■ TASK
Return all of the data exactly as given.

■ DATA LINES
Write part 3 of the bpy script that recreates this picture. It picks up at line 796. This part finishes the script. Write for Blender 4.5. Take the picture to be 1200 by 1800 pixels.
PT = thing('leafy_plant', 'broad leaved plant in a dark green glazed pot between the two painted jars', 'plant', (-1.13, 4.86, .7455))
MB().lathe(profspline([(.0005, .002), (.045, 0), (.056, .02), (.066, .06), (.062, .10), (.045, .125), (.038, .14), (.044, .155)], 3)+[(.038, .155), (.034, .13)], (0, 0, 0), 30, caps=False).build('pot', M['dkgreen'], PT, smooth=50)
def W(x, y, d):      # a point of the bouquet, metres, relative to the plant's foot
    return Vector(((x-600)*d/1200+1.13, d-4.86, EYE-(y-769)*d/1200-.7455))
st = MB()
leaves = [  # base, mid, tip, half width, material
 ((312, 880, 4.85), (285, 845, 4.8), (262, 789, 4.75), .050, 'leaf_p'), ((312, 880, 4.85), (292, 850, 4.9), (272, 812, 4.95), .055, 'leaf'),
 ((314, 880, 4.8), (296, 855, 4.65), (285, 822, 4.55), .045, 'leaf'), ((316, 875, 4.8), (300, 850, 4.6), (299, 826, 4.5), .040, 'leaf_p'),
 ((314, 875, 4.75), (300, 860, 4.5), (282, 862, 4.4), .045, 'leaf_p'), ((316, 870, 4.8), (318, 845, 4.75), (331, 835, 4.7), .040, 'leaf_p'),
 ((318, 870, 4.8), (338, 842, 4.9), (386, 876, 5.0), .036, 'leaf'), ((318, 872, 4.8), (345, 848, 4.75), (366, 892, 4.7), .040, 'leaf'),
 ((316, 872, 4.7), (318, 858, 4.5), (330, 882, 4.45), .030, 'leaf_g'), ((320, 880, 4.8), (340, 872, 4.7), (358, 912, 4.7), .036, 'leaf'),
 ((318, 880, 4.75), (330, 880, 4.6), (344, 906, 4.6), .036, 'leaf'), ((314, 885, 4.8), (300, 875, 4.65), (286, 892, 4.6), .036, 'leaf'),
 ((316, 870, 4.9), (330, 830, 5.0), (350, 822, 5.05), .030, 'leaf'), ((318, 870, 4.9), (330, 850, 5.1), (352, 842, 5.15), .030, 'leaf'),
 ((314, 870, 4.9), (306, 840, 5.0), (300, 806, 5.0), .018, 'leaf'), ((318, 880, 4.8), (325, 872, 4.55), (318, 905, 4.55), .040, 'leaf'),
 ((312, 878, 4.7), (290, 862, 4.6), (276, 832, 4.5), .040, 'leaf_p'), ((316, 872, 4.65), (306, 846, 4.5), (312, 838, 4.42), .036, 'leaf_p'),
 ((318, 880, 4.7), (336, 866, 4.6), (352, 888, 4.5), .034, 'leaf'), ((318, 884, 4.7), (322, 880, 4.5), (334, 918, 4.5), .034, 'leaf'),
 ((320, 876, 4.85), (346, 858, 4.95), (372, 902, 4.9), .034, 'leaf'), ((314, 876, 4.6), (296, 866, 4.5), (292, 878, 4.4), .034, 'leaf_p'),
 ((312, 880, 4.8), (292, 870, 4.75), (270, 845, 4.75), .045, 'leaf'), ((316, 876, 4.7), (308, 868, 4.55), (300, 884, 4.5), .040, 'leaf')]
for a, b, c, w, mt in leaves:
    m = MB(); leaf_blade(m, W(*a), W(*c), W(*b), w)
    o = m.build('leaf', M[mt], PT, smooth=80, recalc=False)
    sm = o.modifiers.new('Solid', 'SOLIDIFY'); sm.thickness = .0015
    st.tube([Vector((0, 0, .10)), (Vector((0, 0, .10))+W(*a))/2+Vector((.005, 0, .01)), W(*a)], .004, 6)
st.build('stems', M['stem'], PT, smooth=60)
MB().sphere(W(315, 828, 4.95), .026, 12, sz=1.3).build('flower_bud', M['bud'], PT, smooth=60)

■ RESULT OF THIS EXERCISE
Write part 3 of the bpy script that recreates this picture. It picks up at line 796. This part finishes the script. Write for Blender 4.5. Take the picture to be 1200 by 1800 pixels.
PT = thing('leafy_plant', 'broad leaved plant in a dark green glazed pot between the two painted jars', 'plant', (-1.13, 4.86, .7455))
MB().lathe(profspline([(.0005, .002), (.045, 0), (.056, .02), (.066, .06), (.062, .10), (.045, .125), (.038, .14), (.044, .155)], 3)+[(.038, .155), (.034, .13)], (0, 0, 0), 30, caps=False).build('pot', M['dkgreen'], PT, smooth=50)
def W(x, y, d):      # a point of the bouquet, metres, relative to the plant's foot
    return Vector(((x-600)*d/1200+1.13, d-4.86, EYE-(y-769)*d/1200-.7455))
st = MB()
leaves = [  # base, mid, tip, half width, material
 ((312, 880, 4.85), (285, 845, 4.8), (262, 789, 4.75), .050, 'leaf_p'), ((312, 880, 4.85), (292, 850, 4.9), (272, 812, 4.95), .055, 'leaf'),
 ((314, 880, 4.8), (296, 855, 4.65), (285, 822, 4.55), .045, 'leaf'), ((316, 875, 4.8), (300, 850, 4.6), (299, 826, 4.5), .040, 'leaf_p'),
 ((314, 875, 4.75), (300, 860, 4.5), (282, 862, 4.4), .045, 'leaf_p'), ((316, 870, 4.8), (318, 845, 4.75), (331, 835, 4.7), .040, 'leaf_p'),
 ((318, 870, 4.8), (338, 842, 4.9), (386, 876, 5.0), .036, 'leaf'), ((318, 872, 4.8), (345, 848, 4.75), (366, 892, 4.7), .040, 'leaf'),
 ((316, 872, 4.7), (318, 858, 4.5), (330, 882, 4.45), .030, 'leaf_g'), ((320, 880, 4.8), (340, 872, 4.7), (358, 912, 4.7), .036, 'leaf'),
 ((318, 880, 4.75), (330, 880, 4.6), (344, 906, 4.6), .036, 'leaf'), ((314, 885, 4.8), (300, 875, 4.65), (286, 892, 4.6), .036, 'leaf'),
 ((316, 870, 4.9), (330, 830, 5.0), (350, 822, 5.05), .030, 'leaf'), ((318, 870, 4.9), (330, 850, 5.1), (352, 842, 5.15), .030, 'leaf'),
 ((314, 870, 4.9), (306, 840, 5.0), (300, 806, 5.0), .018, 'leaf'), ((318, 880, 4.8), (325, 872, 4.55), (318, 905, 4.55), .040, 'leaf'),
 ((312, 878, 4.7), (290, 862, 4.6), (276, 832, 4.5), .040, 'leaf_p'), ((316, 872, 4.65), (306, 846, 4.5), (312, 838, 4.42), .036, 'leaf_p'),
 ((318, 880, 4.7), (336, 866, 4.6), (352, 888, 4.5), .034, 'leaf'), ((318, 884, 4.7), (322, 880, 4.5), (334, 918, 4.5), .034, 'leaf'),
 ((320, 876, 4.85), (346, 858, 4.95), (372, 902, 4.9), .034, 'leaf'), ((314, 876, 4.6), (296, 866, 4.5), (292, 878, 4.4), .034, 'leaf_p'),
 ((312, 880, 4.8), (292, 870, 4.75), (270, 845, 4.75), .045, 'leaf'), ((316, 876, 4.7), (308, 868, 4.55), (300, 884, 4.5), .040, 'leaf')]
for a, b, c, w, mt in leaves:
    m = MB(); leaf_blade(m, W(*a), W(*c), W(*b), w)
    o = m.build('leaf', M[mt], PT, smooth=80, recalc=False)
    sm = o.modifiers.new('Solid', 'SOLIDIFY'); sm.thickness = .0015
    st.tube([Vector((0, 0, .10)), (Vector((0, 0, .10))+W(*a))/2+Vector((.005, 0, .01)), W(*a)], .004, 6)
st.build('stems', M['stem'], PT, smooth=60)
MB().sphere(W(315, 828, 4.95), .026, 12, sz=1.3).build('flower_bud', M['bud'], PT, smooth=60)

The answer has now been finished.